● Task goal:
Transcribe the data that follows precisely, omitting nothing.

● Given material:
——

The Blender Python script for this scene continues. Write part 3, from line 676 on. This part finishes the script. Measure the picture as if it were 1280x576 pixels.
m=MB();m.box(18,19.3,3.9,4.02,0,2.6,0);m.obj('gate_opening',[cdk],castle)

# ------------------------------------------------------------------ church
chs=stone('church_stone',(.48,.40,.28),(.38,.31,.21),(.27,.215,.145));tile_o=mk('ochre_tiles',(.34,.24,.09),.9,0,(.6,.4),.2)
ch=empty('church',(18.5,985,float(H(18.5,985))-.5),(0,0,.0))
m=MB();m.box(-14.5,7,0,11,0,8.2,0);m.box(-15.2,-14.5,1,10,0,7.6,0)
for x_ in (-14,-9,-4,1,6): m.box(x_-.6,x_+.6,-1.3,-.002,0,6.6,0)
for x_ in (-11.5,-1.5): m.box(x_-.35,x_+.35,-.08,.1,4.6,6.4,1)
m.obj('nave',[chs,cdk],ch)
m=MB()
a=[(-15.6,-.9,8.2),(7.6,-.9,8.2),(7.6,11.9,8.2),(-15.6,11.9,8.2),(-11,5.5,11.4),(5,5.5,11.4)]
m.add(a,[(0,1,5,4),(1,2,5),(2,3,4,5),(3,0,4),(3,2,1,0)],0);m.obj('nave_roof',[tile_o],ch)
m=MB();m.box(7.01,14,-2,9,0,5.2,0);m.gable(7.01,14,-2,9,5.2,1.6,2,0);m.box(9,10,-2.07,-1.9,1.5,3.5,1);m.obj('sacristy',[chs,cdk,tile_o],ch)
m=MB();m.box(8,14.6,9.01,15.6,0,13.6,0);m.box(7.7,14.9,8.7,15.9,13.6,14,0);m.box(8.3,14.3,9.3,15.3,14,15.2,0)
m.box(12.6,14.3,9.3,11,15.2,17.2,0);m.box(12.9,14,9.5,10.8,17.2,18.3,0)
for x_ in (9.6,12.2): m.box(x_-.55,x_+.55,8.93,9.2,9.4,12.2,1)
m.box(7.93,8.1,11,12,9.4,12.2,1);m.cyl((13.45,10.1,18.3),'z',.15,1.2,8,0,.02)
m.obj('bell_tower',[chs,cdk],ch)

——

● Written reply:
The Blender Python script for this scene continues. Write part 3, from line 676 on. This part finishes the script. Measure the picture as if it were 1280x576 pixels.
m=MB();m.box(18,19.3,3.9,4.02,0,2.6,0);m.obj('gate_opening',[cdk],castle)

# ------------------------------------------------------------------ church
chs=stone('church_stone',(.48,.40,.28),(.38,.31,.21),(.27,.215,.145));tile_o=mk('ochre_tiles',(.34,.24,.09),.9,0,(.6,.4),.2)
ch=empty('church',(18.5,985,float(H(18.5,985))-.5),(0,0,.0))
m=MB();m.box(-14.5,7,0,11,0,8.2,0);m.box(-15.2,-14.5,1,10,0,7.6,0)
for x_ in (-14,-9,-4,1,6): m.box(x_-.6,x_+.6,-1.3,-.002,0,6.6,0)
for x_ in (-11.5,-1.5): m.box(x_-.35,x_+.35,-.08,.1,4.6,6.4,1)
m.obj('nave',[chs,cdk],ch)
m=MB()
a=[(-15.6,-.9,8.2),(7.6,-.9,8.2),(7.6,11.9,8.2),(-15.6,11.9,8.2),(-11,5.5,11.4),(5,5.5,11.4)]
m.add(a,[(0,1,5,4),(1,2,5),(2,3,4,5),(3,0,4),(3,2,1,0)],0);m.obj('nave_roof',[tile_o],ch)
m=MB();m.box(7.01,14,-2,9,0,5.2,0);m.gable(7.01,14,-2,9,5.2,1.6,2,0);m.box(9,10,-2.07,-1.9,1.5,3.5,1);m.obj('sacristy',[chs,cdk,tile_o],ch)
m=MB();m.box(8,14.6,9.01,15.6,0,13.6,0);m.box(7.7,14.9,8.7,15.9,13.6,14,0);m.box(8.3,14.3,9.3,15.3,14,15.2,0)
m.box(12.6,14.3,9.3,11,15.2,17.2,0);m.box(12.9,14,9.5,10.8,17.2,18.3,0)
for x_ in (9.6,12.2): m.box(x_-.55,x_+.55,8.93,9.2,9.4,12.2,1)
m.box(7.93,8.1,11,12,9.4,12.2,1);m.cyl((13.45,10.1,18.3),'z',.15,1.2,8,0,.02)
m.obj('bell_tower',[chs,cdk],ch)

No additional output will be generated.